Letting the issue get to the committee would be perilous for the party, however. The Democrats' last two notable credentials fights were in 1968 and 1972. They lost both general elections that followed.

Both Obama and Hillary have been shooting each other at point-blank range for months, and neither one is willing to give an inch to the other. Even when other options have been put out on the table, they refuse to compromise. Sure, Obama leads in the delegate count, and in the popular vote count, but if Hillary were to get either/both states seated, the outcome could shift dramatically. Given that Obama is still reeling from the Wright fiasco, it isn't foolish to posit the idea of Hillary sweeping the majority of the ten primaries left to go.
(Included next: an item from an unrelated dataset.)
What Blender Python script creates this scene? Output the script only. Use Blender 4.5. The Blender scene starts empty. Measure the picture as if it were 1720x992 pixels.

There is also another possibility. I know that a lot of pundits might blow this off, but we're not because it's a real scenario. That is, simply, that if consensus isn't reached on the first ballot at the convention, then they go to a second ballot. When that vote occurs all delegates are released from their responsibilities. That means they can vote for whomever they wish. And rumors circulating right now is that there is a draft Gore movement afoot. This would be bad for Hillary because they're talking about pairing him up with Obama. The bad news is that idea would likely upset a great deal of Democrat voters because, while Obama is clearly the man people want, Gore isn't, and hasn't racked up a single vote. The idea of a compromise candidate will be anything but pretty.

But the Democrats have no one to blame but themselves. They set this system up, including the superdelegates, and they're the ones that let Hillary break the rules in Michigan and Florida. They made their bed. Now they have to lie in it.